Paul makes it clear (1 Cor. 6:12) that "all things are legal for me, but all things are not helpful. All things are lawful for me, but I will not be brought under the power of any." There is no rule that says, "Television is a sin!" But if you (or your children) are "brought under its power" it is "not helpful." If you are even slightly addicted like I was, perhaps God calls you to be delivered from television's grip by simply "plucking it out."

In focusing on the things God has directed us to "pluck out" of our children's experience it is possible to lose sight of the positive, pro-active things we replace these with. It is possible to so emphasis the defensive strategies that we lose sight of the offense. Our children do not feel stifled or neglected. They are unusually joyful, delighted children. From their earliest ages we persuade them that surrendering to God's design produces a far superior lifestyle than the vanity of pursuing the world's emptiness. We replace the corrupting influences with an excitement cultivating hearts after God's heart.

Still the pre-requisite to any offensive strategies is a good defense. My challenge to Christian parents is to DARE TO SHELTER their children. We are to "lead them not into temptation but deliver them from evil" (Luke 11:4) by protecting them from temptations they have not proven an ability and commitment to reject. We will be held accountable for every influence we allow to cause them to stumble. God, give us Your courage and grace. "

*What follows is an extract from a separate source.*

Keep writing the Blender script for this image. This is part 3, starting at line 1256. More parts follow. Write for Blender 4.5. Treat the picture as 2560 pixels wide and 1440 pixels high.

We will continue to "shelter" the rest of our children here at Pure Water Hollow Homestead with the Lord's help! Erica is our first to begin venturing out on her own and leaving the safety of our protective "nest". I know she is prepared to live a Holy life amidst the ungodly generation of our time and serve Him with boldness! Only time (and eternity) will tell exactly the impact her life is having on a lost world. To God be the glory!